What they found: Only a small percentage of team managers had a high number of their agents meeting all KPIs, with significant scope left for other agents to perform at the same level. The organization quickly realized that to get the gains they wanted, they had to help every individual get closer to the achievement levels of the successful top tier.

For that kind of coaching change to be successful, it has to start at the top.

 

The Challenge

When the organization was simply managing for results, they ticked off boxes and watched the numbers. With Orbit, they started looking at performance data differently. With the discovery that a small number of people were driving a disproportionate amount of our success came the realization that they had a great opportunity to bring more agents up to that level, by managing for individual performance.

At every level, the organization began thinking about the whole set of behaviours needed to improve the performance of individuals and ultimately deliver the results they wanted. Managers could be more effective if they became responsible for bringing their teams along, not just telling them how they did. They needed to move beyond managing process, towards more holistically managing for the success of each agent. 

Implementation

Four key success factors in the organization’s new approach were:

  1. Implementing accountability and effectiveness at all levels, including management. For example, all team managers have 15 agents whose scorecards roll up into their own. And, crucially, coaching and effectiveness now constitutes about half of a team manager’s total score.
  2. Increasing transparency and communication, so everyone understands what’s expected of them, how they’ll be measured, how they’ll be evaluated, and why. Trust is a key component of the mix. Agents and leaders need to feel certain they’re being primed for success.
  3. Making team leaders a part of the system’s development and involving them early, so they can help create the final process. This pays dividends down the road in acceptance, compliance and enthusiasm.
  4. Making the goals challenging but achievable when setting up scorecards and KPIs. Too much, too soon, is a disincentive.

The organization implemented Orbit’s Achieve 7™ coaching methodology in addition to the Compas feedback platform they’d already installed.

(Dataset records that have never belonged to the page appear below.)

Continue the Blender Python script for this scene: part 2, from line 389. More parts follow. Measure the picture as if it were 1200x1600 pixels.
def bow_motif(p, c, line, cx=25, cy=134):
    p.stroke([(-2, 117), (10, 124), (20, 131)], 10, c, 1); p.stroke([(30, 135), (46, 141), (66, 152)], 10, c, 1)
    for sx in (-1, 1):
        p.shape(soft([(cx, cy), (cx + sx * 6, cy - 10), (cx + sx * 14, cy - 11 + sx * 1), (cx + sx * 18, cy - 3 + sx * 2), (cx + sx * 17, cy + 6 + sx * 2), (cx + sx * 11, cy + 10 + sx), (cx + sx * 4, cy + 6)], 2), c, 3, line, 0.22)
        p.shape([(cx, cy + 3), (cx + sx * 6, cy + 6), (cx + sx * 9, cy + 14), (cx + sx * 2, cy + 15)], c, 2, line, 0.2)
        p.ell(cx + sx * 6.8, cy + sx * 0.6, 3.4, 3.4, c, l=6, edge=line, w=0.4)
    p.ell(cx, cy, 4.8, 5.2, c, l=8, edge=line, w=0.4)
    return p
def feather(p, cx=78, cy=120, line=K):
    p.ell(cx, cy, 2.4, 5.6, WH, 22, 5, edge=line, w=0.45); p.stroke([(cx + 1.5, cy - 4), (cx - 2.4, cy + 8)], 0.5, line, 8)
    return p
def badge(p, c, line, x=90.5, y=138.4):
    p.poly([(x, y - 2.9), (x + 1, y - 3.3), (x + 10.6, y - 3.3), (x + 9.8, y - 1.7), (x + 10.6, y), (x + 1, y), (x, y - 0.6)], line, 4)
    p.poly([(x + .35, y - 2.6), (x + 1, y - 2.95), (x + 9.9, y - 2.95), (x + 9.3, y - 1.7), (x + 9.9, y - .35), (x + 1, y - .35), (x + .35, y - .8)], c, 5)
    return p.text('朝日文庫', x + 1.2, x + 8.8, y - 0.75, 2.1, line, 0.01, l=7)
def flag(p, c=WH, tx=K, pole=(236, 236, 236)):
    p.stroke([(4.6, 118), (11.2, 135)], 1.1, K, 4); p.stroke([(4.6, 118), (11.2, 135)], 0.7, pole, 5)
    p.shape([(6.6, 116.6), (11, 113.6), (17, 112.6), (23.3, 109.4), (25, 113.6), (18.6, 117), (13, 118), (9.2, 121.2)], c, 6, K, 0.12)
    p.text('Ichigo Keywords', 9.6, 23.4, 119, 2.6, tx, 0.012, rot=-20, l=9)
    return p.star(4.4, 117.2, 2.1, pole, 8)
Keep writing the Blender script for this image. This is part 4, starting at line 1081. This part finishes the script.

As they implement the full performance system they identified which KPIs and performance gaps were most critical to success. Coaching conversations addressed those priorities and balanced scorecards were developed as part of the process of continual monitoring, adjusting, and improving.

 

Lesson Learned

In order to understand what is really going on, organizations have to look beyond the averages. When all levels of the organization are hiding behind averages, the top performers don’t get properly recognized and the less successful don’t get an opportunity to be better. It creates complacency and demotivates everyone.

Management has to be engaged in the program right to the top of the line. Without managers ensuring that performance behaviours are being taught, understood and implemented at every level, gains shrink and people fall back to their old habits.

Communication at all levels, including good listening and acting on promises, fuels the engagement of all individuals, without which progress stalls.

It’s a continuing journey. For an organization that had been hitting every target, it’s exciting to realize they can actually be even better. Their new motto is “Good to great, raising the bar.” With Orbit, they’ll make it not just a mantra but a reality.